Tata Steel is reported to be close to striking a deal with the UK government to keep its British steelworks rather than sell it off, which would secure the future of 11,000 workers, UK media reports said on Friday.

Tata Steel UK, which completed the sale of its long products Europe business to Greybull Capital, is believed to be in talks to clinch a loan worth nearly 1 billion pounds and a restructuring of the British Pension Scheme after no potential bidder could guarantee keeping the plants running for more than three years.

"They have never stopped negotiating about staying. If everything works out they will stay," the Guardian quoted a source close to the company as saying.

UK business secretary Sajid Javid, who is leading UK government efforts to rescue thousands of steel jobs in the country, has previously said the government is willing to offer hundreds of millions of pounds to a buyer of Tata Steel UK and restructure the pension scheme, which has piled up liabilities of almost 15 billion pounds.

The pension fund needs more than 100 million pounds a year to support - a burden that no buyer wants to assume.

The UK government has also offered to take 25 per cent stake in the business, although Tat Steel is not very happy with the offer.

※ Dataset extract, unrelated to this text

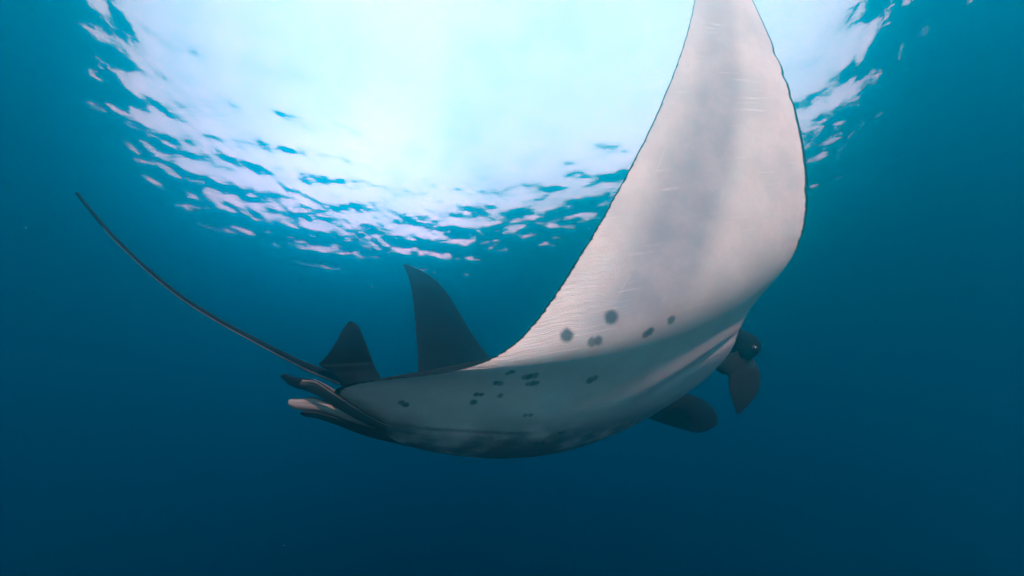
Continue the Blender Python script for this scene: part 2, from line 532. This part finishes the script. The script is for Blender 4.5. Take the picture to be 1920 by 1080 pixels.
me.polygons.foreach_set('use_smooth', np.ones(len(me.polygons), dtype=bool))
me.set_sharp_from_angle(angle=R(50))
print('manta faces', len(me.polygons), [l.name for l in me.uv_layers])

# ---- skin
m, t = material('manta_skin')
uv = nd(t, 'ShaderNodeUVMap', uv_map='skin')
su = nd(t, 'ShaderNodeSeparateXYZ')
t.links.new(uv.outputs[0], su.inputs[0])
tn = nd(t, 'ShaderNodeUVMap', uv_map='tone')
st = nd(t, 'ShaderNodeSeparateXYZ')
t.links.new(tn.outputs[0], st.inputs[0])
oc = nd(t, 'ShaderNodeTexCoord').outputs['Object']


def noise(scale, detail=3.0, vec=None, rough=.55):
    n = nd(t, 'ShaderNodeTexNoise')
    n.inputs['Scale'].default_value = scale
    n.inputs['Detail'].default_value = detail
    n.inputs['Roughness'].default_value = rough
    t.links.new(vec or oc, n.inputs['Vector'])
    return n.outputs[0]


def scaled(vec, s):
    n = nd(t, 'ShaderNodeMapping')
    n.inputs['Scale'].default_value = s
    t.links.new(vec, n.inputs[0])
    return n.outputs[0]


T_, V_ = su.outputs[0], su.outputs[1]
fine = noise(170, 4, None, .7)
mott = noise(5, 4)
pale = mixc(t, ramp01(t, mott, .35, .7), (0.66, 0.59, 0.555), (0.50, 0.46, 0.45))
mott2 = noise(23, 5, None, .65)
pale = mixc(t, ramp01(t, mott2, .40, .72, 0, .45), pale, (0.50, 0.46, 0.455))
pale = mixc(t, ramp01(t, fine, .35, .7, 0, .5), pale, (0.52, 0.48, 0.47))
# darker grey band down the middle of the wing
bandu = mth(t, 'MULTIPLY', ramp01(t, T_, .03, .15), ramp01(t, T_, .225, .30, 1, 0))
bandv = mth(t, 'MULTIPLY', ramp01(t, V_, .05, .26), ramp01(t, V_, .33, .43, 1, 0))
band = mth(t, 'MULTIPLY', mth(t, 'MULTIPLY', bandu, bandv), ramp01(t, noise(9, 5), .2, .8, .5, .8))
pale = mixc(t, band, pale, (0.20, 0.20, 0.25))
# pale scratches
scr = noise(1.0, 2, scaled(uv.outputs[0], (5.0, 330.0, 1.0)))
scr2 = noise(1.0, 2, scaled(uv.outputs[0], (120.0, 14.0, 1.0)))
pale = mixc(t, mth(t, 'MULTIPLY', ramp01(t, scr, .60, .76, 0, .45), ramp01(t, mott, .45, .6)), pale, (.8, .77, .75))
pale = mixc(t, ramp01(t, scr2, .68, .80, 0, .3), pale, (.8, .77, .75))
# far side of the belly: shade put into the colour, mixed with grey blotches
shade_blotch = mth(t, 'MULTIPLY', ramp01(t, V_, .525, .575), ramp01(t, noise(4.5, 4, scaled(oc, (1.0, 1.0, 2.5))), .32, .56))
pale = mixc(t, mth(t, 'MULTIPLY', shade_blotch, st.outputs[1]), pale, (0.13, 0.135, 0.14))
# spots
wob = nd(t, 'ShaderNodeVectorMath', operation='MULTIPLY_ADD')
nv = nd(t, 'ShaderNodeTexNoise')
nv.inputs['Scale'].default_value = 60
t.links.new(oc, nv.inputs['Vector'])
t.links.new(nv.outputs['Color'], wob.inputs[0])
wob.inputs[1].default_value = (.011, .011, .011)
t.links.new(oc, wob.inputs[2])
SPOTS = [(1063, 629, 13), (1146, 595, 14), (1111, 641, 10), (1121, 639, 10), (1212, 626, 9), (1218, 622, 9), (1259, 600, 9), (1107, 713, 9), (1115, 709, 8),
         (985, 707, 7), (993, 706, 8), (1003, 704, 8), (990, 720, 6), (999, 719, 7), (1006, 718, 6), (953, 700, 6), (960, 697, 6), (930, 718, 6),
         (937, 719, 7), (893, 740, 6), (902, 740, 5), (938, 742, 6), (888, 754, 7), (753, 755, 7), (760, 759, 7), (985, 779, 5), (995, 778, 5),
         (1050, 812, 5), (1056, 810, 4), (1005, 832, 5), (1018, 831, 4)]
bvh = BVHTree.FromPolygons([v.co for v in me.vertices], [tuple(p.vertices) for p in me.polygons])
spot = None
for (x, y, r) in SPOTS:
    d = Vector(P(x, y, 1.0)).normalized()
    hit, nn, _, dist = bvh.ray_cast(Vector((0, 0, 0)), d)
    if hit is None:
        continue
    dn = nd(t, 'ShaderNodeVectorMath', operation='DISTANCE')
    t.links.new(wob.outputs[0], dn.inputs[0])
    dn.inputs[1].default_value = hit + Vector((.0055, .0055, .0055))
    rad = r / FPX * (hit.dot(AF))
    amt = .95 if r > 11 else (.75, .95, .85)[(x + y) % 3]
    k = ramp01(t, dn.outputs['Value'], rad * .6, rad * 1.4, amt, 0)
    spot = k if spot is None else mth(t, 'MAXIMUM', spot, k)
pale = mixc(t, mth(t, 'MULTIPLY', spot, .95), pale, (0.045, 0.055, 0.075))
dark = mixc(t, ramp01(t, noise(18, 5), .3, .75), (0.002, 0.0035, 0.0045), (0.005, 0.007, 0.009))
# back of the animal, and the thin dark hem that shows on the belly side
edge_n = noise(1.0, 3, scaled(uv.outputs[0], (1.0, 260.0, 1.0)))
hem_t = mth(t, 'ADD', T_, mth(t, 'MULTIPLY', mth(t, 'SUBTRACT', edge_n, .5), .011))
back = ramp01(t, mth(t, 'ADD', hem_t, ramp01(t, V_, .25, .37, .011, 0)), .4885, .4945)
hem = ramp01(t, hem_t, .0030, .0062, 1, 0)
isb = st.outputs[1]
dk = mth(t, 'MULTIPLY', mth(t, 'MAXIMUM', back, hem), isb)
dk = mth(t, 'MAXIMUM', dk, st.outputs[0])
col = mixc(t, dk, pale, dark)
bs = nd(t, 'ShaderNodeBsdfPrincipled')
t.links.new(col, bs.inputs['Base Color'])
bs.inputs['Roughness'].default_value = 0.65
bs.inputs['Specular IOR Level'].default_value = 0.015
# relief: fine skin, and soft folds running in from the trailing edge
wv = nd(t, 'ShaderNodeVectorMath', operation='MULTIPLY_ADD')
wn = nd(t, 'ShaderNodeTexNoise')
wn.inputs['Scale'].default_value = 6.0
wn.inputs['Detail'].default_value = 3.0
t.links.new(oc, wn.inputs['Vector'])
t.links.new(wn.outputs['Color'], wv.inputs[0])
wv.inputs[1].default_value = (.0, .03, .0)
t.links.new(uv.outputs[0], wv.inputs[2])
fold = noise(1.0, 3, scaled(wv.outputs[0], (16.0, 300.0, 1.0)))
fmask = mth(t, 'MULTIPLY', mth(t, 'MULTIPLY', ramp01(t, T_, .0, .16, 1, 0), ramp01(t, V_, .22, .36)), isb)
hgt = mth(t, 'ADD', mth(t, 'MULTIPLY', fine, .0016), mth(t, 'MULTIPLY', mth(t, 'MULTIPLY', fold, fmask), .005))
bmp = nd(t, 'ShaderNodeBump')
bmp.inputs['Distance'].default_value = 1.0
bmp.inputs['Strength'].default_value = 0.6
t.links.new(hgt, bmp.inputs['Height'])
t.links.new(bmp.outputs[0], bs.inputs['Normal'])
out = nd(t, 'ShaderNodeOutputMaterial')
t.links.new(bs.outputs[0], out.inputs['Surface'])
me.materials.clear()
me.materials.append(m)

ray['label'] = 'large manta ray with pale spotted belly, raised wings and long thin tail'
ray['category'] = 'manta ray'

# its eye, a part
m, t = material('eye')
bs = nd(t, 'ShaderNodeBsdfPrincipled')
bs.inputs['Base Color'].default_value = (0.004, 0.005, 0.006, 1)
bs.inputs['Roughness'].default_value = 0.12
out = nd(t, 'ShaderNodeOutputMaterial')
t.links.new(bs.outputs[0], out.inputs['Surface'])
em = bpy.data.meshes.new('eye')
bm = bmesh.new()
bmesh.ops.create_uvsphere(bm, u_segments=16, v_segments=10, radius=.024)
for f in bm.faces:
    f.smooth = True
bm.to_mesh(em)
bm.free()
eye = link('eye', em, ray, m)
eye.location = P(1413, 655, 2.56 * KS)

# ---------------------------------------------------------------- specks drifting in the water
rn = random.Random(8)
bm = bmesh.new()
for (x, y, d, r) in [(697, 537, 2.2, .004), (1837, 103, 2.0, .0045), (1852, 84, 2.4, .003)] + [
        (rn.uniform(-100, 2020), rn.uniform(-60, 1140), rn.uniform(0.8, 5.0), rn.uniform(.0005, .0014)) for _ in range(420)]:
    c = Vector(P(x, y, d))
    v = [bm.verts.new(c + Vector((rn.uniform(.5, 1) * a * r, rn.uniform(.5, 1) * b * r, rn.uniform(.5, 1) * e * r)))
         for (a, b, e) in ((1, 0, 0), (-1, 0, 0), (0, 1, 0), (0, -1, 0), (0, 0, 1), (0, 0, -1))]
    for a in (0, 1):
        for b in (2, 3):
            for e in (4, 5):
                bm.faces.new((v[a], v[b], v[e]))
m, t = material('drifting_specks')
df = nd(t, 'ShaderNodeBsdfDiffuse')
df.inputs['Color'].default_value = (.75, .7, .6, 1)
out = nd(t, 'ShaderNodeOutputMaterial')
t.links.new(df.outputs[0], out.inputs['Surface'])
sm = bpy.data.meshes.new('drifting_specks')
bmesh.ops.recalc_face_normals(bm, faces=bm.faces)
bm.to_mesh(sm)
bm.free()
sp = link('drifting_specks', sm, None, m)
sp['kind'] = 'stuff'
sp['label'] = 'tiny pale specks drifting in the blue water'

Also no bidder has come up with a viable revival plan for its UK business, especially the flagship Port Talbot plant in Wales.


A report in 'The Financial Times' claims none of the bidders - neither Sanjeev Gupta's Liberty House nor London-based investment firm Greybull Capital - has come up with a viable ownership plan for the Port Talbot site.

"Nobody could give them a guarantee that they would stay for more than two or three years.

That is one of the reasons Tata has decided to stay. They don't want to be blamed for selling it short," a source told the newspaper.